A los conservadores, Bachelet les molesta por su pasado izquierdista; a los católicos por su condición de mujer divorciada y a los militares porque su padre era un alto oficial que fue secuestrado, torturado y muerto por ellos. Bachelet fue ministra de Defensa y se manejó con ecuanimidad, pero está claro que algunas heridas debe conservar una mujer que amaba a su padre y que ahora podría disponer de poder para hacerles la vida imposible.
El principal argumento en su contra es que depende demasiado de Lagos y sus críticos señalan que si llegara a la presidencia, el que gobernaría sería Lagos desde la trastienda o el democristiano Zaldívar, con lo que una vez más el argumento machista vuelve a instalarse como fundamento político.
La campaña electoral se desarrolló pacíficamente, no hubo más agresiones que las previstas en estos casos. Los dirigentes mostraron una conducta civilizada y todo hace pensar que el domingo será una jornada cívica normal.
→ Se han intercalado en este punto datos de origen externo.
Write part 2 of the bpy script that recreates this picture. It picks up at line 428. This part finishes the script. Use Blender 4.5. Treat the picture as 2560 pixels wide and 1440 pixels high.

Más allá de las alternativas de la coyuntura, lo que resulta digno de admiración en Chile es el nivel de sus dirigentes políticos. Chile debe ser uno de los pocos países en el mundo, en donde la tradición republicana se expresa a través de un sistema de partidos políticos clásico, con su derecha que no teme hacerse cargo de su derechismo, con su centro y con su izquierda que no oculta sus objetivos. Todo ello se expresa en el marco de una cultura parlamentaria que no ha sido distorsionada ni por la pasada dictadura ni por el populismo, vicios que han inficionado otros sistemas políticos de América latina.
Habrá que seguir con atención el proceso político chileno, porque es posible que a la novedad que representa su sistema político se sume la novedad de ser el primer país de América latina que logre atravesar la barrera del subdesarrollo.